__Data shown__:
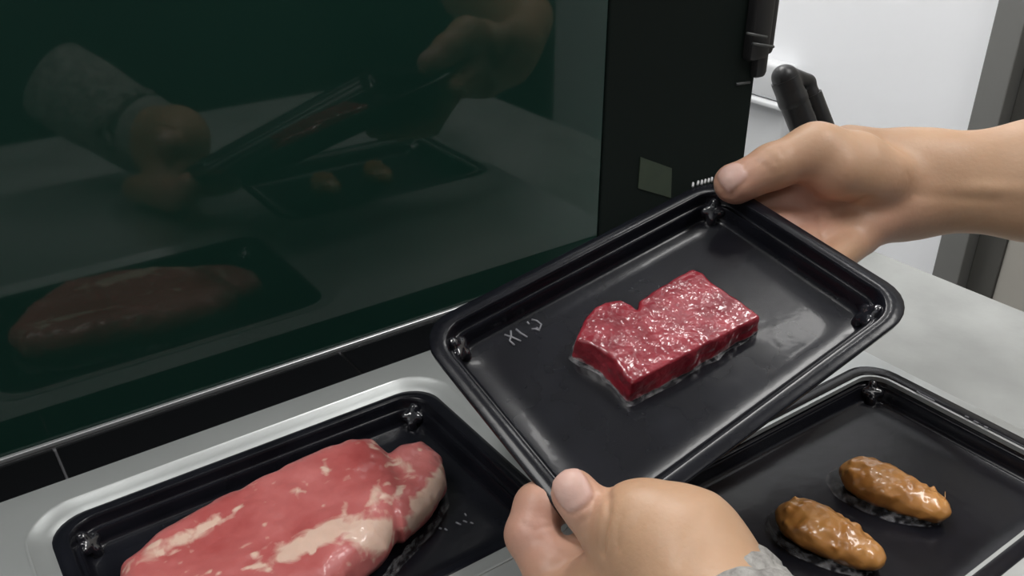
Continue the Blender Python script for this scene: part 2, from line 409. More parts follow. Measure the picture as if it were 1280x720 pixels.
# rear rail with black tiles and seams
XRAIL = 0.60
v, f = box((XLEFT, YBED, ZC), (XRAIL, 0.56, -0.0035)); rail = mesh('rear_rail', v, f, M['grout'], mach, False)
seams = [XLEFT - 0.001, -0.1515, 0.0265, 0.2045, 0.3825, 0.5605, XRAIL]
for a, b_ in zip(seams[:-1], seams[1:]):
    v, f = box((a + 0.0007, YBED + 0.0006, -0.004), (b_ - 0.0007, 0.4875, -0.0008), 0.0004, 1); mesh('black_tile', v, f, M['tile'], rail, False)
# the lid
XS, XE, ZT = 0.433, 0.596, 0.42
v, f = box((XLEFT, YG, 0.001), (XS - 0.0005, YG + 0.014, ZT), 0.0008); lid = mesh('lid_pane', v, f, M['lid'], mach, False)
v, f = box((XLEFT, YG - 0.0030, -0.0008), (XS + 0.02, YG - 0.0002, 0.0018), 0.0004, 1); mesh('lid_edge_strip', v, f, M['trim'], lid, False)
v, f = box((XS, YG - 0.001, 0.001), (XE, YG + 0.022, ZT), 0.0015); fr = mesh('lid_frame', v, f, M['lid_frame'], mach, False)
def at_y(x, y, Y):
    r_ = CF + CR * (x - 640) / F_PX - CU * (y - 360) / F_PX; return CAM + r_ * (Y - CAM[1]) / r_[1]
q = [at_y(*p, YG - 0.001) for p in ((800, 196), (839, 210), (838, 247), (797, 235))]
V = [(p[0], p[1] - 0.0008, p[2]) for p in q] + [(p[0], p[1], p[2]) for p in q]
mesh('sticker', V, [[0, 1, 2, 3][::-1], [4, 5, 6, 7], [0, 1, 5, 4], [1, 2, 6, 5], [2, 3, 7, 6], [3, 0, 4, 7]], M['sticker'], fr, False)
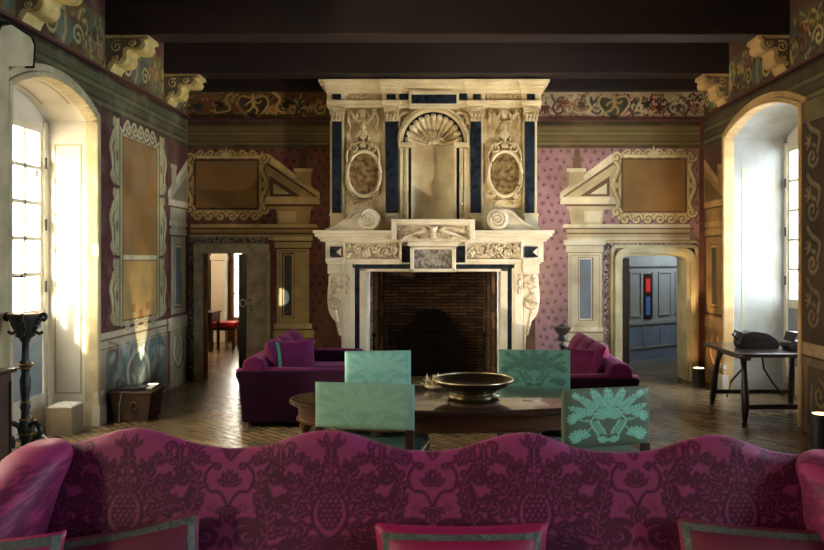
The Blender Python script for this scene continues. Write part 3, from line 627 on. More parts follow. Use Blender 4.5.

__Requirement__:
Which lines hold the word "scene"? Copy all of them.

__Response to the exercise__:
Continue the Blender Python script for this scene: part 2, from line 409. More parts follow. Measure the picture as if it were 1280x720 pixels.
The Blender Python script for this scene continues. Write part 3, from line 627 on. More parts follow. Use Blender 4.5.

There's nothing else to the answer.